DATA EXTRACT:
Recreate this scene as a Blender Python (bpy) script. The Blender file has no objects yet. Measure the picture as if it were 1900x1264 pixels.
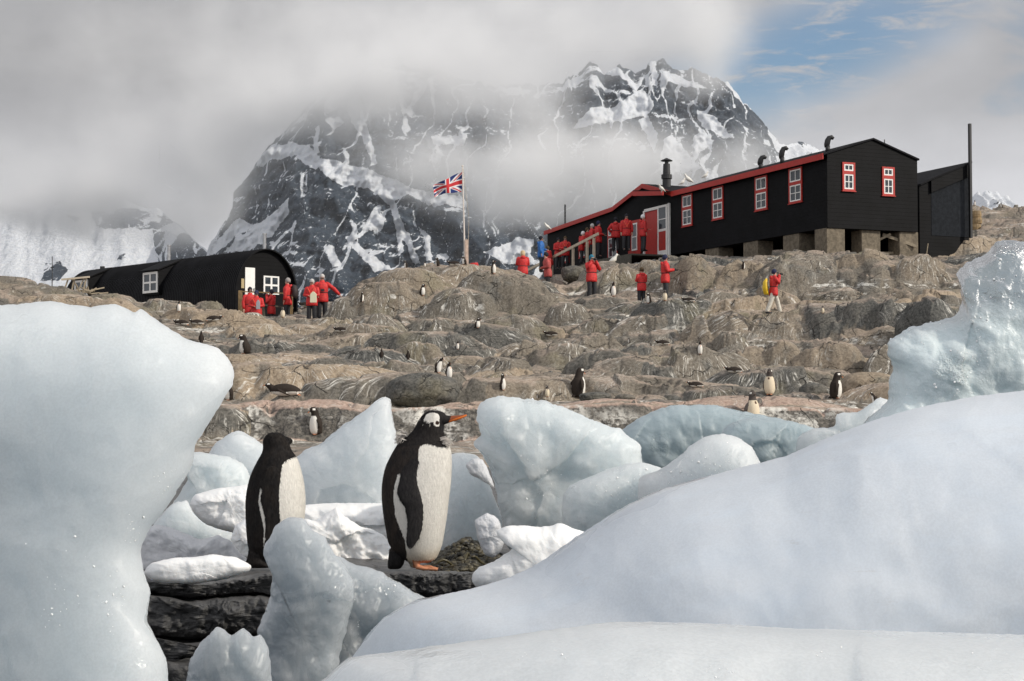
import bpy, math, random
import numpy as np
from mathutils import Vector, Matrix
# ------------------------------------------------------------------ camera
F = 3000.0; TH = math.atan(113/3000.0); CT, ST = math.cos(TH), math.sin(TH)
S = bpy.context.scene
cd = bpy.data.cameras.new("camera"); cam = bpy.data.objects.new("camera", cd)
S.collection.objects.link(cam); S.camera = cam
cd.sensor_width = 36; cd.lens = 36*F/1900; cd.clip_start = .05; cd.clip_end = 30000
cam.location = (0, 0, 0); cam.rotation_euler = (math.pi/2+TH, 0, 0)
S.render.resolution_x, S.render.resolution_y = 1024, 681
# ------------------------------------------------------------------ sun and sky
SUN_DIR = Vector((.80, -.30, .52)).normalized()
sl = bpy.data.lights.new("sun", 'SUN'); sl.energy = 3.1; sl.angle = math.radians(1.2); sl.color = (1, .93, .82)
so = bpy.data.objects.new("sun", sl); S.collection.objects.link(so)
so.rotation_euler = (-SUN_DIR).to_track_quat('-Z', 'Y').to_euler(); so.location = (60, -30, 60)
w = bpy.data.worlds.new("World"); S.world = w; w.use_nodes = True
nt = w.node_tree; nt.nodes.clear(); N = nt.nodes.new; L = nt.links.new
out = N('ShaderNodeOutputWorld'); mixs = N('ShaderNodeMixShader'); L(mixs.outputs[0], out.inputs[0])
sky = N('ShaderNodeTexSky'); sky.sky_type = 'NISHITA'; sky.sun_disc = False
sky.sun_elevation = math.asin(SUN_DIR.z); sky.sun_rotation = math.atan2(SUN_DIR.x, SUN_DIR.y)
bg1 = N('ShaderNodeBackground'); bg1.inputs[1].default_value = .11; L(sky.outputs[0], bg1.inputs[0])
hs = N('ShaderNodeHueSaturation'); hs.inputs['Saturation'].default_value = 1.3; L(sky.outputs[0], hs.inputs['Color']); L(hs.outputs[0], bg1.inputs[0])
bg2 = N('ShaderNodeBackground'); bg2.inputs[1].default_value = 1.0
L(bg1.outputs[0], mixs.inputs[1]); L(bg2.outputs[0], mixs.inputs[2])
tc = N('ShaderNodeTexCoord'); sep = N('ShaderNodeSeparateXYZ'); L(tc.outputs['Generated'], sep.inputs[0])
def M_(op, a, b=None, c=None, clamp=False):
    n = N('ShaderNodeMath'); n.operation = op; n.use_clamp = clamp
    for i, v in enumerate((a, b, c)):
        if v is None: continue
        if isinstance(v, (int, float)): n.inputs[i].default_value = v
        else: L(v, n.inputs[i])
    return n.outputs[0]
def MR(v, a, b, c=0., d=1., smooth=True):
    n = N('ShaderNodeMapRange'); n.interpolation_type = 'SMOOTHSTEP' if smooth else 'LINEAR'
    L(v, n.inputs[0])
    for i, q in enumerate((a, b, c, d)): n.inputs[i+1].default_value = q
    return n.outputs[0]
mp = N('ShaderNodeMapping'); mp.inputs['Scale'].default_value = (1, 1, 2.2); L(tc.outputs['Generated'], mp.inputs[0])
def wnoise(scale, detail=6, rough=.55, dist=0.3, rot=None, sc=None):
    n = N('ShaderNodeTexNoise'); n.inputs['Scale'].default_value = scale; n.inputs['Detail'].default_value = detail
    n.inputs['Roughness'].default_value = rough; n.inputs['Distortion'].default_value = dist
    m = mp
    if sc:
        m = N('ShaderNodeMapping'); m.inputs['Scale'].default_value = sc; L(tc.outputs['Generated'], m.inputs[0])
        if rot: m.inputs['Rotation'].default_value = rot
    L(m.outputs[0], n.inputs['Vector']); return n.outputs[0]
n1 = wnoise(7); n2 = wnoise(24, 8, .65, .5, (0, .30, 0), (1, 1, 5.)); n3 = wnoise(3.2, 4)
# an opening in the overcast, towards the upper right of the view (direction space)
def dirpx(px, py):
    v = Vector(((px-950)/F, CT-ST*(632-py)/F, ST+CT*(632-py)/F)); return v.normalized()
hd = dirpx(1490, 100)
du = M_('SUBTRACT', sep.outputs[0], hd.x); dz = M_('SUBTRACT', sep.outputs[2], hd.z)
dz2 = M_('SUBTRACT', dz, M_('MULTIPLY', du, .30))
e = M_('ADD', M_('POWER', M_('ABSOLUTE', M_('DIVIDE', du, .085)), 2.), M_('POWER', M_('ABSOLUTE', M_('DIVIDE', dz2, .029)), 2.))
front = MR(sep.outputs[1], .2, .4)
hole = M_('MULTIPLY', MR(e, 2.4, -.5), front)
blue = M_('MULTIPLY', hole, MR(n2, .72, .47), clamp=True)
blue = M_('ADD', blue, M_('MULTIPLY', MR(n1, .50, .38), M_('MULTIPLY', MR(sep.outputs[0], .10, .22), M_('MULTIPLY', front, .35))), clamp=True)
L(M_('SUBTRACT', 1., blue, clamp=True), mixs.inputs[0])
# cloud brightness: grey ceiling in front, brighter low down and behind the camera
gz = MR(sep.outputs[2], .09, .20, 0, 1)
gx = MR(sep.outputs[0], -.3, .3, 0, 1)
cb = M_('ADD', M_('MULTIPLY', gz, -.29), .67)
cb = M_('ADD', cb, M_('MULTIPLY', M_('SUBTRACT', n1, .5), .32))
cb = M_('ADD', cb, M_('MULTIPLY', M_('SUBTRACT', n3, .5), .24))
cb = M_('ADD', cb, M_('MULTIPLY', gx, .09))
cb = M_('ADD', cb, M_('MULTIPLY', MR(sep.outputs[1], .5, -.3), .40))
cmb = N('ShaderNodeCombineColor'); L(M_('MULTIPLY', cb, .985), cmb.inputs[0]); L(M_('MULTIPLY', cb, .99), cmb.inputs[1]); L(M_('MULTIPLY', cb, 1.03), cmb.inputs[2])
L(cmb.outputs[0], bg2.inputs[0])
S.view_settings.view_transform = 'Standard'; S.view_settings.look = 'None'
S.view_settings.exposure = 0.0; S.view_settings.gamma = 1.0; S.view_settings.use_curve_mapping = False
S.render.engine = 'CYCLES'
cy = S.cycles; cy.max_bounces = 8; cy.diffuse_bounces = 3; cy.glossy_bounces = 3; cy.transmission_bounces = 6
cy.transparent_max_bounces = 8; cy.volume_bounces = 5; cy.caustics_reflective = False; cy.caustics_refractive = False
cy.sample_clamp_indirect = 6; cy.use_denoising = True
cy.volume_max_steps = 256
# ------------------------------------------------------------------ helpers
def W(px, py, d):
    """world point seen at photo pixel (px,py) at forward distance d"""
    dy = CT-ST*(632-py)/F; s = d/dy
    return Vector(((px-950)/F*s, d, (ST+CT*(632-py)/F)*s))
def PX(x, y, z):
    dep = y*CT+z*ST; return 950+F*x/dep, 632-F*(-y*ST+z*CT)/dep
def tag(o, label=None, cat=None, group=None, kind=None):
    if label: o['label'] = label
    if cat: o['category'] = cat
    if group: o['group'] = group
    if kind: o['kind'] = kind
    return o
def empty(name, loc=(0, 0, 0), rz=0.):
    o = bpy.data.objects.new(name, None); S.collection.objects.link(o)
    o.location = loc; o.rotation_euler = (0, 0, rz); o.empty_display_size = .2; return o
def link(name, me, mat=None, parent=None, smooth=False):
    o = bpy.data.objects.new(name, me); S.collection.objects.link(o)
    if mat is not None:
        for m in (mat if isinstance(mat, (list, tuple)) else [mat]): me.materials.append(m)
    if smooth: me.shade_smooth()
    if parent is not None: o.parent = parent
    return o
def mesh_np(name, V, Fq, cols=None, fc=None):
    """V (n,3) array, Fq list of face index arrays (quads array and/or tris array)"""
    me = bpy.data.meshes.new(name); V = np.asarray(V, np.float32)
    if not isinstance(Fq, (list, tuple)) or (len(Fq) and np.ndim(Fq[0]) == 1): Fq = [Fq]
    Fq = [np.asarray(f, np.int32) for f in Fq if len(f)]
    me.vertices.add(len(V)); me.vertices.foreach_set('co', V.ravel())
    tot = np.concatenate([np.full(len(f), f.shape[1], np.int32) for f in Fq]); st = np.concatenate([[0], np.cumsum(tot)[:-1]]).astype(np.int32)
    idx = np.concatenate([f.ravel() for f in Fq])
    me.loops.add(len(idx)); me.loops.foreach_set('vertex_index', idx)
    me.polygons.add(len(tot)); me.polygons.foreach_set('loop_start', st)
    me.update(calc_edges=True); me.validate()
    if cols:
        for k, c in cols.items():
            c = np.asarray(c, np.float32)
            if c.ndim == 1: a = me.attributes.new(k, 'FLOAT', 'POINT'); a.data.foreach_set('value', c)
            else:
                if c.shape[1] == 3: c = np.hstack([c, np.ones((len(c), 1), np.float32)])
                a = me.attributes.new(k, 'FLOAT_COLOR', 'POINT'); a.data.foreach_set('color', c.ravel())
    return me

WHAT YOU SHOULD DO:
Copy out each line of the listing that holds "scene".

ANSWER FOR THIS EXERCISE:
Recreate this scene as a Blender Python (bpy) script. The Blender file has no objects yet. Measure the picture as if it were 1900x1264 pixels.
S = bpy.context.scene